Vladimir Alekseyevich Shchuko (October 17, 1878 - January 19, 1939) was a Russian architect, member of the Saint Petersburg school of Russian neoclassical revival notable for his giant order apartment buildings "rejecting all trace of the moderne". After the Russian Revolution of 1917 Shchuko gradually embraced the modernist ideas, developing his own version of modernized neoclassicism together with his partner Vladimir Gelfreikh. Shchuko and Gelfreikh succeeded through the pre-war period of stalinist architecture with high profile projects like the Lenin Library, Moscow Metro stations and co-authored the unrealized Palace of Soviets. Shchuko has also been a prolific stage designer, author of 43 drama and opera stage sets.
Born in Tambov in a military family, Vladimir Schuko joined Leon Benois class of architecture at the Imperial Academy of Arts in 1896 and graduated in 1904. His academic mentors included Vladimir Mate and Ilya Repin; his classmates - Nikolay Lanceray, Ivan Rylsky, Alexander Tamanian and Nikolai Vasilyev; the class of 1904 was by far the strongest the Academy ever had. Shchuko's 1904 graduation project, a palace for the viceroy of the Russian Far East, was declared best in his class but had no chances of being ever built during or after the Russo-Japanese War; it was undeniably neoclassical and demonstrated uncommon ability to retain the neoclassical spirit in a design substantially larger than any preceding neoclassical buildings. Twice, in 1904 and 1906, the Academy awarded him with state-sponsored study tours of Italy; in 1901 he also travelled to Svalbard, and has been frequently engaged in preservation projects at home. Shchuko has been a member of the influential non-governmental Commission for Study and Description of Old Petersburg, a preservation society led by Leon Benois, and later served on the board of the Museum of Old Petersburg established in 1907.
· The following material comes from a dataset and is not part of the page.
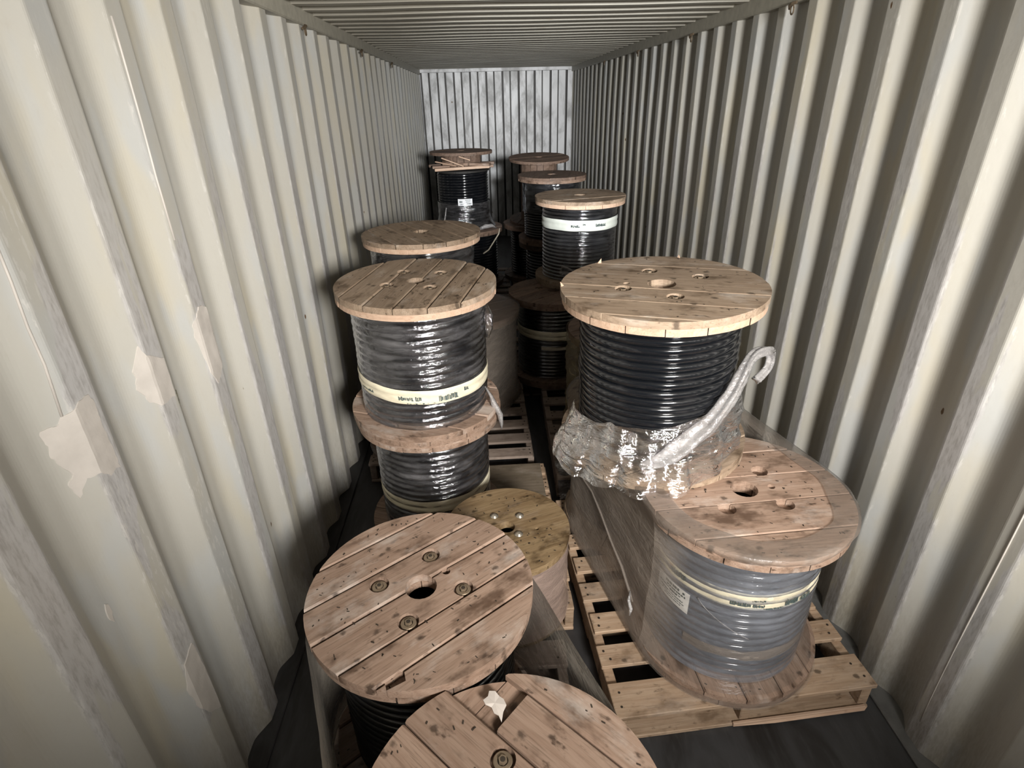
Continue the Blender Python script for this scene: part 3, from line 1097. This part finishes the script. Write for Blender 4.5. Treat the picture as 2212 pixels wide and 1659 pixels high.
# ------------------------------------------------------------------ stretch film
def hull(label, c1, c2, r1, r2_, z0, z1, mat, waist=.06, side=.012, lap=.085, seed=1, top=True, n=44, ease=.16, flare=0.0, name='stretch_wrap', layers=lambda d, front, v: 1.0):
    """film wound round two reels together: stadium outline, drawn in at the waist, lapped over the top rims"""
    c1, c2 = Vector(c1), Vector(c2)
    d = (c2 - c1)
    L = d.length
    base = atan2(d.y, d.x)
    off = math.acos(max(-1, min(1, (r1 - r2_) / L)))
    O = []
    for i in range(n + 1):      # around c1, away from c2
        a = base + off + (2 * pi - 2 * off) * i / n
        O.append((c1, a, r1, 1.0, i / n))
    S = 14
    aT = base - off
    for i in range(1, S):
        O.append((c1.lerp(c2, i / S), aT, r1 + (r2_ - r1) * i / S, 0, 0))
    for i in range(n + 1):
        a = base - off + 2 * off * i / n
        O.append((c2, a, r2_, 1.0, i / n))
    aT = base + off
    for i in range(1, S):
        O.append((c2.lerp(c1, i / S), aT, r2_ + (r1 - r2_) * i / S, 0, 0))
    nz = 26
    P = []
    N = len(O)
    for k in range(N + 1):
        c, a, r, arc, q = O[k % N]
        w_ = side + (waist - side) * arc * min(1, sin(pi * q) * 1.6 if arc else 0)
        row = []
        for j in range(nz + 1):
            v = j / nz
            pl = min(1, v / ease) if v < .5 else min(1, (1 - v) / ease)
            pl = pl * pl * (3 - 2 * pl)
            nn = NOI(Vector((c.x * 3 + cos(a) * 2.5, c.y * 3 + sin(a) * 2.5, v * 2.2 + seed)))
            n2 = NOI(Vector((c.x * 9 + cos(a) * 7, c.y * 9 + sin(a) * 7, v * 7 + seed)))
            rr = r + .006 - w_ * pl + .010 * nn * pl + .004 * n2 + flare * (1 - v) ** 2
            row.append((c.x + rr * cos(a), c.y + rr * sin(a), z0 + (z1 - z0) * v))
        if top:
            for t in (.012, .03, .05, .07, 1):
                tt = lap * (1 + .25 * NOI(Vector((c.x * 3 + cos(a) * 2, c.y * 3 + sin(a) * 2, seed + 9)))) * (t if t == 1 else t / .085 * .98)
                rr = r + .004 - tt
                row.append((c.x + rr * cos(a), c.y + rr * sin(a), z1 + .004 + (.0015 if t < 1 else .0002)))
        P.append(row)
    o = MB().grid(P).build(name, mat, None, True)
    at = o.data.attributes.new('film_layers', 'FLOAT', 'POINT')
    vals = []
    for k in range(N + 1):
        c, a, r, arc, q = O[k % N]
        d = math.degrees(a) % 360
        for j in range(len(P[0])):
            vals.append(layers(d, arc * ((c - c1).length < 1e-6), min(1, j / nz)))
    at.data.foreach_set('value', vals)
    tag(o, label, 'stretch film', 'stretch film wound round pairs of reels')
    return o



WRAP1 = hull('dusty clear film wound round the silver wrapped reel and the one behind it', (.600, 1.570), (.425, 2.283), .357, .352, .15, .842, FILM_DUST, .066, .02, .085, 3,
     layers=lambda d, front, v: (.34 if v > .985 or v < .02 else (1 if not front else max(.10, min(1, (222 - d) / 28)) if d > 180 else (.10 if d < 90 else 1))))
m = MB()
cre = [(.112, 2.16, .548), (.124, 2.083, .531), (.148, 2.001, .522), (.171, 1.894, .483), (.192, 1.79, .434), (.220, 1.682, .382), (.237, 1.602, .324), (.243, 1.575, .302)]
m.tube([(x - .001, y, z) for x, y, z in cre], [.002, .004, .004, .005, .005, .006, .006, .004], 8)
m.build('film_crease', FILM_CLEAR2, WRAP1, True)
m = MB()
m.tube([(.236, 1.60, .335), (.226, 1.575, .310), (.232, 1.555, .285), (.225, 1.545, .262)], [.002, .007, .008, .003], 8)
m.build('film_knot', FILM_ROPE, WRAP1, True)
hull('milky film wound round the two foreground reels on the left', (-.282, .622), (-.515, 1.239), .330, .335, .15, .74, FILM_WHITE, .085, .01, .08, 5, False, ease=.2, flare=.02,
     layers=lambda d, front, v: 1.0 if not front and (d < 150 or 165 < d < 205 or d > 320) else .5)
hull('dull grey-brown film round the squat dark reel behind the left stack', (-.72, 3.14), (-.405, 3.75), .345, .345, .15, .802, FILM_DUST, .05, .01, .34, 8,
     layers=lambda d, front, v: .62 if v < 1 else .35)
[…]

Vladimir Gelfreikh, Shchuko's junior partner in the Soviet period, graduated from the same Academy class of Leon Benois in 1914. Their first extant practical work, reconstruction of the square in front of Smolny Institute, was executed in 1923-1924. In 1925 Shchuko designed the pedestal and architectural setting for Sergey Evseyev's iconic Lenin on top of an armored car monument on the Finlyandsky Rail Terminal square. The monument was clearly designed "to provide a counterpoint to the statue of Peter the Great, the Bronze Horseman". Evseyev-Shchuko monument was the first one to establish a "canonical" image of Lenin and was widely repeated, and became the architect's last notable work in Saint Petersburg.Second half of the 1920s was marked by high-profile architectural contests dominated by modernist architects. Shchuko and Gelfreikh lost the Kiev Passenger Railway Station contest to Pavel Alyoshin and Andrey Verbitsky, but in 1928 secured a winning bid on the contest to design the Lenin Library in Moscow.In 1930 Shchuko and Gelfreikh launched construction of a large (2,500 and 850 seats) opera theatre in Rostov-on-Don. The constructivist theater was completed in 1935, when Shchuko was working on the Palace of Soviets. Elaborate set of rotating stages provided unprecedented freedom to producers and designers, even allowing live cavalry marches on stage. Despite award-winning exterior and plans, Rostov theatre was never used for its intended purpose: poor acoustics rendered it useless for music, and it has not produced a single opera show. It was destroyed in World War II and rebuilt in 1963; this time, the main hall was reduced to 1,200 seats but acquired proper acoustics.
Schuko and Gelfreikh participated in the early, public stages of the contest for the Palace of Soviets (1931-1932); their best known draft was an oversized near copy of the Doge's Palace in Venice. The last, closed, stage of the contest was won by Boris Iofan. May 10, 1933 Iofan was announced as the winner and officially instructed to redesign his proposal so as to crown it with a gigantic, "50 to 75 meters" statue of Lenin. Four weeks later (June 4) Iofan was "supplied" with two "assistants" - Shchuko and Gelfreikh, both his seniors, and having a longer track of successful construction management practice dating from 1900s. According to mainstream history accounts, Shchuko and Gelfreikh were appointed because the immense project had to be completed quickly, and the establishment feared that Iofan was not experienced enough to handle it alone.